Finalmente, en estos días, el Papa Francisco, ofrece al mundo un libro cuyo título es muy sugestivo y necesario para los tiempos que corren: “El corazón de la democracia” y que tiene como eje principal la siguiente idea: “democracia es resolver juntos los problemas de todos”.
Con urgencia necesitamos volver a comprometernos con la democracia como una forma de vida que como Nación hemos elegido, para que todos, todos, todos, podamos ser un pueblo independiente e interdependiente.
Queridos hermanos, cuánto hay que seguir caminando! Cuánto hay que seguir creciendo!

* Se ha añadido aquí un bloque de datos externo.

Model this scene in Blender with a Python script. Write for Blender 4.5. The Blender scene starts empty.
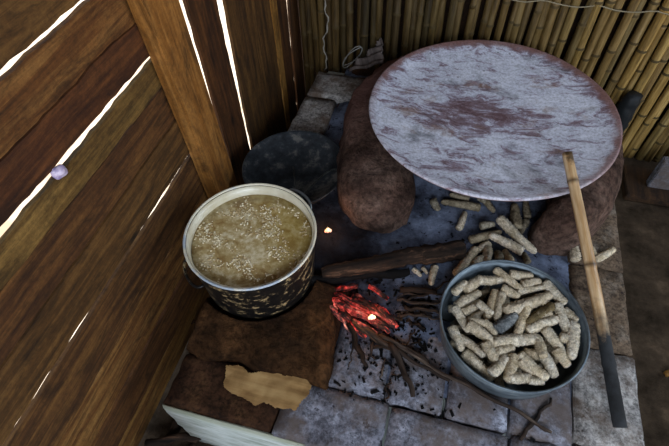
import bpy, bmesh, math, random
from mathutils import Vector, Matrix, noise
random.seed(7)
C = bpy.context.scene
COL = C.collection
PI = math.pi

# ------------------------------------------------------------------ camera
cam = bpy.data.objects.new('camera', bpy.data.cameras.new('camera'))
COL.objects.link(cam)
cam.data.sensor_width = 36.0
cam.data.lens = 477.0 / 669.0 * 36.0
cam.data.clip_start = 0.05
cam.matrix_world = Matrix((((0.966135, -0.187312, 0.177474), (0.256762, 0.766142, -0.589151), (-0.025615, 0.614768, 0.788292)))).to_4x4()
cam.matrix_world.translation = Vector((0, 0, 1.65))
C.camera = cam

# ------------------------------------------------------------------ world, lights, exposure
w = bpy.data.worlds.new('daylight')
C.world = w
w.use_nodes = True
w.node_tree.nodes['Background'].inputs[0].default_value = (0.72, 0.84, 1.0, 1)
w.node_tree.nodes['Background'].inputs[1].default_value = 0.9
sun = bpy.data.objects.new('sun', bpy.data.lights.new('sun', 'SUN'))
COL.objects.link(sun)
sun.data.energy = 7.0
sun.data.angle = 0.02
sun.data.color = (1.0, 0.93, 0.82)
sun.rotation_euler = (math.radians(-30), math.radians(-2), 0)
# daylight through the open side of the hut, to the right of and behind the camera
def area(name, loc, target, sx, sy, power, col):
    o = bpy.data.objects.new(name, bpy.data.lights.new(name, 'AREA'))
    COL.objects.link(o)
    o.data.shape = 'RECTANGLE'; o.data.size = sx; o.data.size_y = sy
    o.data.energy = power; o.data.color = col
    o.location = loc
    o.rotation_euler = (Vector(target) - Vector(loc)).to_track_quat('-Z', 'Y').to_euler()
    return o
area('doorway_daylight', (0.6, -1.5, 2.0), (0.1, 1.6, 0.0), 2.0, 1.0, 62, (0.80, 0.88, 1.0))
area('opening_daylight', (2.6, 1.2, 2.0), (0.3, 1.5, 0.0), 1.4, 0.8, 24, (0.72, 0.84, 1.0))
C.view_settings.view_transform = 'Standard'
C.view_settings.look = 'None'
C.view_settings.gamma = 1.0
C.view_settings.use_curve_mapping = False
C.view_settings.exposure = 0.42

# ------------------------------------------------------------------ helpers
def lin(h):
    r = []
    for i in (0, 2, 4):
        v = int(h[i:i+2], 16) / 255
        r.append(v / 12.92 if v < .04045 else ((v + .055) / 1.055) ** 2.4)
    return (*r, 1)

class MT:
    """node material helper"""
    def __init__(s, name, rough=.85, spec=.25, metal=0.0):
        s.m = bpy.data.materials.new(name); s.m.use_nodes = True
        s.t = s.m.node_tree; s.n = s.t.nodes; s.l = s.t.links
        s.b = s.n['Principled BSDF']
        s.b.inputs['Roughness'].default_value = rough
        s.b.inputs['Specular IOR Level'].default_value = spec
        s.b.inputs['Metallic'].default_value = metal
        s.tc = s.n.new('ShaderNodeTexCoord')
        s.oi = s.n.new('ShaderNodeObjectInfo')
    def new(s, k, **kw):
        n = s.n.new('ShaderNode' + k)
        for a, v in kw.items(): setattr(n, a, v)
        return n
    def coords(s, sc=(1, 1, 1), rnd=True, loc=(0, 0, 0), rot=(0, 0, 0)):
        mp = s.new('Mapping'); mp.inputs['Scale'].default_value = sc
        mp.inputs['Location'].default_value = loc; mp.inputs['Rotation'].default_value = rot
        src = s.tc.outputs['Object']
        if rnd:
            mu = s.math('MULTIPLY', s.oi.outputs['Random'], 37.0)
            va = s.new('VectorMath', operation='ADD')
            s.l.new(src, va.inputs[0]); s.l.new(mu, va.inputs[1]); src = va.outputs[0]
        s.l.new(src, mp.inputs[0])
        return mp.outputs[0]
    def math(s, op, a, b=None, c=None):
        n = s.new('Math', operation=op)
        for i, v in enumerate((a, b, c)):
            if v is None: continue
            if isinstance(v, (int, float)): n.inputs[i].default_value = v
            else: s.l.new(v, n.inputs[i])
        return n.outputs[0]
    def noise(s, vec, scale=5, det=6, rough=.6, dist=0):
        n = s.new('TexNoise'); n.inputs['Scale'].default_value = scale
        n.inputs['Detail'].default_value = det; n.inputs['Roughness'].default_value = rough
        n.inputs['Distortion'].default_value = dist
        s.l.new(vec, n.inputs['Vector']); return n.outputs[0]
    def voro(s, vec, scale=5, feature='F1'):
        n = s.new('TexVoronoi', feature=feature); n.inputs['Scale'].default_value = scale
        s.l.new(vec, n.inputs['Vector']); return n.outputs['Distance']
    def ramp(s, fac, stops, interp='LINEAR'):
        r = s.new('ValToRGB'); e = r.color_ramp.elements; r.color_ramp.interpolation = interp
        while len(e) < len(stops): e.new(.5)
        for k, (p, c) in enumerate(stops):
            e[k].position = p; e[k].color = lin(c) if isinstance(c, str) else (c, c, c, 1)
        s.l.new(fac, r.inputs[0]); return r.outputs[0]
    def mix(s, f, a, b, kind='MIX'):
        n = s.new('Mix', data_type='RGBA', blend_type=kind)
        for v, i in ((f, 0), (a, 6), (b, 7)):
            if isinstance(v, str): n.inputs[i].default_value = lin(v)
            elif isinstance(v, (int, float)): n.inputs[i].default_value = v if i == 0 else (v, v, v, 1)
            else: s.l.new(v, n.inputs[i])
        return n.outputs[2]
    def sep(s, what='Object'):
        n = s.new('SeparateXYZ'); s.l.new(s.tc.outputs[what], n.inputs[0]); return n.outputs
    def base(s, c): s.l.new(c, s.b.inputs['Base Color'])
    def rough(s, c): s.l.new(c, s.b.inputs['Roughness'])
    def bump(s, h, st=.4, d=.005):
        n = s.new('Bump'); n.inputs['Strength'].default_value = st; n.inputs['Distance'].default_value = d
        s.l.new(h, n.inputs['Height']); s.l.new(n.outputs[0], s.b.inputs['Normal'])

def obj(name, bm, mat=None, parent=None, smooth=False, loc=None):
    me = bpy.data.meshes.new(name)
    bmesh.ops.recalc_face_normals(bm, faces=bm.faces[:])
    bm.to_mesh(me); bm.free()
    if smooth:
        for p in me.polygons: p.use_smooth = True
    o = bpy.data.objects.new(name, me); COL.objects.link(o)
    if mat: me.materials.append(mat)
    if parent: o.parent = parent
    if loc is not None: o.location = loc
    return o
def empty(name, loc=(0, 0, 0), rz=0):
    o = bpy.data.objects.new(name, None); COL.objects.link(o)
    o.location = loc; o.rotation_euler = (0, 0, rz); o.empty_display_size = .05
    return o
def tag(o, label=None, cat=None, group=None, kind=None):
    if label: o['label'] = label
    if cat: o['category'] = cat
    if group: o['group'] = group
    if kind: o['kind'] = kind
    return o

def nz(p, f=1.0, seed=0.0):
    return noise.noise(Vector(p) * f + Vector((seed, seed * 1.7, -seed)))

def box_bm(x0, x1, y0, y1, z0, z1, bev=.004, cut=0, rough=0.0, seed=0):
    bm = bmesh.new()
    bmesh.ops.create_cube(bm, size=1)
    for v in bm.verts:
        v.co = Vector(((x0+x1)/2 + v.co.x*(x1-x0), (y0+y1)/2 + v.co.y*(y1-y0), (z0+z1)/2 + v.co.z*(z1-z0)))
    if bev: bmesh.ops.bevel(bm, geom=bm.edges[:], offset=bev, segments=2, affect='EDGES')
    if cut:
        bmesh.ops.subdivide_edges(bm, edges=[e for e in bm.edges if e.calc_length() > .03], cuts=cut, use_grid_fill=True)
    if rough:
        for v in bm.verts:
            v.co += Vector((nz(v.co, 22, seed), nz(v.co, 22, seed+5), nz(v.co, 22, seed+9))) * rough
    return bm

def tube_bm(pts, rads, seg=10, cap=True, wob=0.0, seed=0, bm=None, closed=False):
    bm = bm or bmesh.new()
    pts = [Vector(p) for p in pts]
    n = len(pts)
    if isinstance(rads, (int, float)): rads = [rads] * n
    rings = []; up = None
    for i, p in enumerate(pts):
        if closed: d = pts[(i+1) % n] - pts[i-1]
        else: d = pts[min(i+1, n-1)] - pts[max(i-1, 0)]
        d.normalize()
        if up is None:
            up = d.orthogonal().normalized()
        up = (up - d * up.dot(d)).normalized()
        s = d.cross(up)
        ring = []
        for k in range(seg):
            a = 2*PI*k/seg
            r = rads[i]
            if wob: r *= 1 + wob * nz(p*1.0 + (up*math.cos(a)+s*math.sin(a))*r*2, 30, seed)
            ring.append(bm.verts.new(p + (up*math.cos(a) + s*math.sin(a)) * r))
        rings.append(ring)
    m = n if closed else n-1
    for i in range(m):
        A, B = rings[i], rings[(i+1) % n]
        for k in range(seg):
            bm.faces.new((A[k], A[(k+1) % seg], B[(k+1) % seg], B[k]))
    if cap and not closed:
        bm.faces.new(rings[0][::-1]); bm.faces.new(rings[-1])
    return bm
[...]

El texto del Evangelio que compartimos, nos dice que: “Jesús tomó los cinco panes y los dos pescados y, levantando los ojos al cielo, pronunció sobre ellos la bendición, los partió y los fue entregando a sus discípulos para que se los sirviera a la multitud. Todos comieron hasta saciarse y con lo que sobró se llenaron doce canastas”.
La tremenda e injusta pobreza en la que se encuentran sumergidos una inmensa mayoría de hermanos nuestros hermanos, es similar a aquel pueblo que estaba con Jesús en el desierto y en la noche. No me cabe la menor duda que el milagro argentino esta en su tierra y en su pueblo, que una vez más, está llamado compartir lo que tiene y lo que es, para salir del laberinto en el que nos encontramos.
Qué hermoso es saber que la Madre del Señor, Nuestra Señora de las Mercedes y de Luján camina en medio de su pueblo que somos nosotros, los que vivimos en esta tierra bendita del pan, nuestra amada Argentina.
¡No nos dejemos rebar la esperanza! ¡No nos dejemos robar la fraternidad!